Monday, March 10, 2008

The Small Corner of the Universe

“In some remote corner of the universe, poured out and glittering in innumerable solar systems, there once was a star on which clever animals invented knowledge. That was the haughtiest and most mendacious minute of ‘world history’-yet only a minute. After nature had drawn a few breaths the star grew cold, and the clever animals had to die.”

“One might invent such a fable and still not have illustrated sufficiently how wretched, how shadowy and flighty, how aimless and arbitrary, the human intellect appears in nature. There have been eternities when it did not exist; and when it is done for again, nothing will have happened. For this intellect has no furthur mission that would lead beyond human live (life?). It is human, rather, and only its owner and producer gives it such importance, as if the world pivoted around it…There is nothing in nature, so despicable or insignificant that it can not immediately be blown up like a bag by a slight breath of this power of knowledge; and just as every porter wants an admirer, the proudest human being, the philosopher thinks that he sees the eyes of the universe telescopically focused from all sides on his actions and thoughts… That haughtiness which goes with knowledge and feeling, which shrouds the eyes and senses of man in a blinding fog, therefore deceives him about the value of existence by carrying in itself the most flattering evaluation of knowledge itself. Its most universal effect is deception…”

Friedriche Nietzsche, “On Truth and Lies in an Extra Moral Sense” 1873

And if you will give me another moment, I now add (Aristotle’s explanation of his First Philosophy, his Metaphysics):

“There is a certain science which considers the things which exist insofar as they exist, and what holds them in their own right. It is not the same as any of the particular sciences, for none of them investigates universally about the things, which exist insofar as they exist-rather, they cut off a certain part of these things and consider what holds of this part (so for example, the mathematical sciences).”

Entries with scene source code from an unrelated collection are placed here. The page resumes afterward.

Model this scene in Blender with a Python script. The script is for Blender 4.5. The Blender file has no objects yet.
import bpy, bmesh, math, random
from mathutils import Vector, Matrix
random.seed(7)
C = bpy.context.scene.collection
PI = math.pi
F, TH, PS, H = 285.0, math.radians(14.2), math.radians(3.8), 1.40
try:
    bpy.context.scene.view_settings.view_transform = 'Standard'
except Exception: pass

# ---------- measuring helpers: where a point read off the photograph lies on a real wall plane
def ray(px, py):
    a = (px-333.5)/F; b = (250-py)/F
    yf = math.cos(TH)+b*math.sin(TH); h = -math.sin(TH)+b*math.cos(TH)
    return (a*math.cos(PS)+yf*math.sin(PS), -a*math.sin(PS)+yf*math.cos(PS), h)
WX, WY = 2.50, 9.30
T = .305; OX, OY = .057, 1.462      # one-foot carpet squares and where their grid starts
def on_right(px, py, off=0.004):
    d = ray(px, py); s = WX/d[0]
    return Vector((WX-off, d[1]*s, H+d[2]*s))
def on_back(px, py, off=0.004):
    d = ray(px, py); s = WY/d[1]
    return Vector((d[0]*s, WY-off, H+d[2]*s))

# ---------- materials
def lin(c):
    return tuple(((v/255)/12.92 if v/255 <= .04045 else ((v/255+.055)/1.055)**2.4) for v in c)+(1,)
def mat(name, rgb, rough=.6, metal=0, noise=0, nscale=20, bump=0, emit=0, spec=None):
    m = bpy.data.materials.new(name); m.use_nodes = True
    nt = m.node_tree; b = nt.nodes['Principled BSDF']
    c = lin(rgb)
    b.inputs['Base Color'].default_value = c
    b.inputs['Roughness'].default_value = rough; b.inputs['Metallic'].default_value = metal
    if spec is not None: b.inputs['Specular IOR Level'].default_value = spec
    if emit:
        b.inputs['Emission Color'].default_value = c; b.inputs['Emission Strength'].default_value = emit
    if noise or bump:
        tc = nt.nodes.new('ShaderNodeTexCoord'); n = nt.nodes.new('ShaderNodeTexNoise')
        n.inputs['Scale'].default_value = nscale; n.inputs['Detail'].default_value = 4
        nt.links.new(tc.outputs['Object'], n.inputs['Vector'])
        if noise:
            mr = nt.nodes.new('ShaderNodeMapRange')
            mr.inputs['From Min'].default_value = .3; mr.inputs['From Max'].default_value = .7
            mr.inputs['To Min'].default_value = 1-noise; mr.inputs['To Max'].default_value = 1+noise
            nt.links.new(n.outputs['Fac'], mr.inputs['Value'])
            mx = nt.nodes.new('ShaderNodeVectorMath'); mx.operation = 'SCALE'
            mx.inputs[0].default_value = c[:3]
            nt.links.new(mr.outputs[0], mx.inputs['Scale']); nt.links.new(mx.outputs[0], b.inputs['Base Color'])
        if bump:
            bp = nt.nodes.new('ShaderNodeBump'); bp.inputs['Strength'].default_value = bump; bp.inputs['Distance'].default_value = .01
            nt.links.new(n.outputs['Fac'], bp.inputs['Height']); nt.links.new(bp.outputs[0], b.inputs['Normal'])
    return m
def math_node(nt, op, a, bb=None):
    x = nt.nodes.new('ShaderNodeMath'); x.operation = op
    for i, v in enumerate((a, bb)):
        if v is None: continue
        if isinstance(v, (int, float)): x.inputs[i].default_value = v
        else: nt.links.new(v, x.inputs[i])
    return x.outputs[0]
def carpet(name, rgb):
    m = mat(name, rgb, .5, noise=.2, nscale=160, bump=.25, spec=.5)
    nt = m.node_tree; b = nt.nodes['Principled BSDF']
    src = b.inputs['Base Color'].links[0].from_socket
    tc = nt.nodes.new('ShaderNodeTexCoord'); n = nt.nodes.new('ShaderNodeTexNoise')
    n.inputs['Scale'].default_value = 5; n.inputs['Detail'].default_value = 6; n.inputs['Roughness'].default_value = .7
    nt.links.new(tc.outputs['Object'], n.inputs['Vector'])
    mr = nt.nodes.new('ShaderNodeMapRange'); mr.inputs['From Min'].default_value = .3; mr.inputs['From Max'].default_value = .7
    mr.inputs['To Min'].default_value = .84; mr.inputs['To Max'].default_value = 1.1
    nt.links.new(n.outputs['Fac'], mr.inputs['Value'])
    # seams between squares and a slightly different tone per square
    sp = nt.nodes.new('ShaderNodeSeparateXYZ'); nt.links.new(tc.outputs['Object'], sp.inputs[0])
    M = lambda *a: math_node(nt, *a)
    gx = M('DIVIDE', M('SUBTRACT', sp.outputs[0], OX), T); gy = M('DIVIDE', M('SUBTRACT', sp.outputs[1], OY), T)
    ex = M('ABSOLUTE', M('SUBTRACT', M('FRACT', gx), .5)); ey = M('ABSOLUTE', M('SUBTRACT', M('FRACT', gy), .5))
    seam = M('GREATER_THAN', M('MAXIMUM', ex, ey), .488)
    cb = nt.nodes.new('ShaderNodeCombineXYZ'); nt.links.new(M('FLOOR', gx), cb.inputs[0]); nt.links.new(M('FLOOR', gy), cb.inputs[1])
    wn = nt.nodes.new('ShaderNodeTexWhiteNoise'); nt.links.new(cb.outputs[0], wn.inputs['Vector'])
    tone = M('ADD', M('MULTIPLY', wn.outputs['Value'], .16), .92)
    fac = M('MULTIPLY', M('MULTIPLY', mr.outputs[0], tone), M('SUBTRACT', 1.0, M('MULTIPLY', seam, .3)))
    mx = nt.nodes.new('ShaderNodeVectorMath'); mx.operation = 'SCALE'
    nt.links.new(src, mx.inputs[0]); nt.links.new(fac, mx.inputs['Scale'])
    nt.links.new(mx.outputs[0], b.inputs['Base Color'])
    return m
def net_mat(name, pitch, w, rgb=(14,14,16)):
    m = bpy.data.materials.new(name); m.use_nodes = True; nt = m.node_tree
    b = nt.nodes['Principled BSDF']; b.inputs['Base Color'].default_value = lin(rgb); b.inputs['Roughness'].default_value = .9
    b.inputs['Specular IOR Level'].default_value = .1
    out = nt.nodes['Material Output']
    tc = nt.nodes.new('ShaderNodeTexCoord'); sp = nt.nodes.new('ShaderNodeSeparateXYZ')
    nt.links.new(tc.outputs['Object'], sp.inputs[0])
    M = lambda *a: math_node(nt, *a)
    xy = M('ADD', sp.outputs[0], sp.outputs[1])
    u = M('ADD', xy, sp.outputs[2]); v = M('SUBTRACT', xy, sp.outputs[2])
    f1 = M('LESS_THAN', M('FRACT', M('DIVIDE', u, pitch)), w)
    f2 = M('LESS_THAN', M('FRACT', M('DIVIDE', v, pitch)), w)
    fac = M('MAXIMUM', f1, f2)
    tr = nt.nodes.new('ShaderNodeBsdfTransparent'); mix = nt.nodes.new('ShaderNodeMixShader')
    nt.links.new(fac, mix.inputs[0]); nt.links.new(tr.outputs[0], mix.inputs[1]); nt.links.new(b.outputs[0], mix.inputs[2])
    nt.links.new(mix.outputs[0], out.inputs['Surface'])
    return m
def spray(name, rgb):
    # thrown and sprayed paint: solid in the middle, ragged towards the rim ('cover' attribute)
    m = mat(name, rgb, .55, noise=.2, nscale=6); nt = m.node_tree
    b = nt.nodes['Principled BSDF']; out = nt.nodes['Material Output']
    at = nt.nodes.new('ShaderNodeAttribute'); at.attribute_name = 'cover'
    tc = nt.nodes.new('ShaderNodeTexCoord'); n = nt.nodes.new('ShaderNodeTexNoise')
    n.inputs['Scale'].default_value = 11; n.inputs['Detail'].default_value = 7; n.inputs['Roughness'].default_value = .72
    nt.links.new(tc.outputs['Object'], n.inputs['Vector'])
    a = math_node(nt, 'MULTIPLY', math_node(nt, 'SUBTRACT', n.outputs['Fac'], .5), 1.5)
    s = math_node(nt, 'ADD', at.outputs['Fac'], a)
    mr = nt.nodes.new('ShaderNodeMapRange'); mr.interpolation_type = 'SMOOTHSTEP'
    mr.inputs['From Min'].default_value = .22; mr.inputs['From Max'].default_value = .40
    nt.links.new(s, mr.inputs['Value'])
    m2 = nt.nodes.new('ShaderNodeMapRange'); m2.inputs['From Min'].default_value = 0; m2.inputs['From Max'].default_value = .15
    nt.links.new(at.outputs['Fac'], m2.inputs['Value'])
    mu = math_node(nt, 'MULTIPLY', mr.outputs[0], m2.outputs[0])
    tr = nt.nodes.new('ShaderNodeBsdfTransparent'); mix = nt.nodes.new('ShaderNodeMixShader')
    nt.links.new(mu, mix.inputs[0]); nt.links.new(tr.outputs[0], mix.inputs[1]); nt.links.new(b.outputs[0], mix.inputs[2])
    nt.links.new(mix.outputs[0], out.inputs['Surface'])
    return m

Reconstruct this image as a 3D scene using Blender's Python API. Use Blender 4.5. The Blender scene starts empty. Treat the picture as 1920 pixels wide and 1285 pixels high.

Aristotle, Metaphysics, Book Gamma, 1003a21-6

The above Nietzsche citation may not be pessimistic or disheartening, but rather it may be an invitation to come onto a shining ray of pure glory in the human spirit and intellect. You may see that it is a profound warning to all including those pompous philosophers (and those terrible politicians), and I might add, those ignorant blissful artists; that it is a warning to stop and really smell the roses while they are blooming, to pause in the scheme of things, if there be a scheme of things, and to consider the nature of things, that is, to’ consider the things which exist insofar as they exist.’ We must go beyond just wanting to know the how and the what, and beyond everything except, perhaps, what Nietzsche sought, the will to power. Aristotle is saying that all of the sciences (today also) do not ask about the things that exist in so far as they exist. Nietzsche is referring to these sciences and not to Aristotle’s first philosophy, that is metaphysics, the science that deals with things insofar as they exist.

Nietzsche’s words are a warning not to just ask ‘what we can know (though this is important), but what we can determine beyond our own pompous sense of hubris, and beyond our limited knowledge of things. It is a statement about what we can know beyond any method or system of knowing about things, for thus far all of these sciences are limited, as Kant offered. It challenges all epistemology throughout history, but not in the skeptical sense, rather in the real sense of questioning our existence. It is a proclamation or a challenge for all of us to go beyond the Socratic irony of knowing that we do not know, to knowing that our asking about what we can know is a fulfilling quest, and the quest is gloriously infinite.